I'm familiar with only 5 of the writers in this issue, and each one of them delivered the goods. Talmage Powell provides an epistolary story call "Dear Sir" in an exchange of letters between a jaded defense attorney and a young woman on death row. It shifts in mood nicely from a sense of despair to almost giddiness as our beautiful young defendant sets up another fall guy while she sits on death row.

Ed Lacy provides a novelette entitled "The Death of El Indio" in which a private detective is hired by a wealthy young widow living in Mexico City to prove that her husband was murdered by a famous bullfighter known as El Indio. I liked this story a lot and was hooked as we follow P.I. Sam Eggers from Mexico City to Acapulco and back getting the goods on his suspect while dodging attempts on his life. My only complaint is that the story wraps up in a collapsed summary that seemed like Lacy was running up hard against a word count. Still, a cool story.
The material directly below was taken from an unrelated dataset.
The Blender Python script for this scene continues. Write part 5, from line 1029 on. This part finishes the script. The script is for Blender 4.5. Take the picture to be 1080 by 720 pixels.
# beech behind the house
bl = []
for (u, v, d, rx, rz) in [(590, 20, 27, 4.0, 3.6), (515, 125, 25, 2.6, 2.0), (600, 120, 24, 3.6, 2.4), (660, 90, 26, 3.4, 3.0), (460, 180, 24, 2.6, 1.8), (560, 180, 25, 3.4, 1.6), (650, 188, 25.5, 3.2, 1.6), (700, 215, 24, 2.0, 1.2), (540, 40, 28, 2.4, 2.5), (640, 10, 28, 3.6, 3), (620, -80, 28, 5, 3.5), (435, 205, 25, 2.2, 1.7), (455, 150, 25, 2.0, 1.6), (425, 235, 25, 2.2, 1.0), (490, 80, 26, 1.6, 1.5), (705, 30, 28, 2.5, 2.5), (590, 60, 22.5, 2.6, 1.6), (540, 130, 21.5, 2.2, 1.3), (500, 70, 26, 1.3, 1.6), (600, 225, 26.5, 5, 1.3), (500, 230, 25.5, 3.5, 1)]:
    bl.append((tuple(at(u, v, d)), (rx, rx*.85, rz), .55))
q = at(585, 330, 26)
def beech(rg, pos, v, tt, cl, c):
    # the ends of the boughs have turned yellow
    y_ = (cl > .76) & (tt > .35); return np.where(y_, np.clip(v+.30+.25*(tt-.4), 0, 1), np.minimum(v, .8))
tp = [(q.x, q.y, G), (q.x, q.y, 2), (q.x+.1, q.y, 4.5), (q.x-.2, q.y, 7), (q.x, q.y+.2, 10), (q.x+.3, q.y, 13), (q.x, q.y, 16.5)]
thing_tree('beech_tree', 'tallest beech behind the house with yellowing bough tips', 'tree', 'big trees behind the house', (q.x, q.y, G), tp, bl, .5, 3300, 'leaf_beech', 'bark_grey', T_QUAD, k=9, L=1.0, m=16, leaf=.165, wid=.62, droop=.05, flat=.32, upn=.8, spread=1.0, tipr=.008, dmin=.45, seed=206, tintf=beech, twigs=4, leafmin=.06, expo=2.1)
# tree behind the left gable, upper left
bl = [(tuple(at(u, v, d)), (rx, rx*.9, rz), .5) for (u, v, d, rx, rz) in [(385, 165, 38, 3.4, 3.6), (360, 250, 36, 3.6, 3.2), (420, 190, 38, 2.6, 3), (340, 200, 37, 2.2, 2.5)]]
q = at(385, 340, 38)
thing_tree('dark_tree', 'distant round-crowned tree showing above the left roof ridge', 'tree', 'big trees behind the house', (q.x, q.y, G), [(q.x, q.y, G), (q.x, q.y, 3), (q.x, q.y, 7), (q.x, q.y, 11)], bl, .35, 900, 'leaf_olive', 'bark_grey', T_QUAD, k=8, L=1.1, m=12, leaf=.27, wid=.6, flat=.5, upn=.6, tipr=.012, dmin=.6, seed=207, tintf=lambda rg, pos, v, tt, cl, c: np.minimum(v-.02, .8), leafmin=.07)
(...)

My favorite story in the bunch was "Sea Widow" by William P. Brothers. This one had a nice Gil Brewer style to it, as we watch a middle-aged big shot executive bastard named George Matthews start up an affair with a common, somewhat dull girl from the docks named Lola Barnes. George is pushing 40, with an ostentatious yacht he likes to take out on weekends. Lola is a 21 year old scamp who easily gets her hooks into George. Soon she's blackmailing him for money, claiming she's pregnant. George isn't about to let his reputation fall to ruins on a common slut, and plots a murder. But nothing is ever as easy as planned. I love stories like this. I'm not at all familiar with William P. Brothers, but I see there is a Gold Medal novel called Portrait of Lisa by him.

"The Deadly Affair" by Charles Carpentier is a nasty little treat about what happens when a small-time lothario gets a bit too pushy with his girlfriend, who happens to value her marriage slightly more than her boyfriend.

Other writers here include Charles Boeckman, Robert Edmond Alter, Joe Gores, with an excellent and disturbing story called "Night Out" about a sweet girl with a nasty agenda, and Bernard Epps to name a few of the contributors.

I can't say if this is a typical issue for MANHUNT. I liked every story in it, which is rare for me. Usually there is a dud in any given bunch, but not with this collection. Too bad these old issues are not easier to find.


  1. If you want to find back issues of MANHUNT, attend the pulp conventions Windy City or Pulpfest. I've found many issues. In the meantime Stark House will be publishing a big collection of the best of MANHUNT in July.

    1. You're right! I need to make it to one or both of those conventions. That's great news about Stark House Press!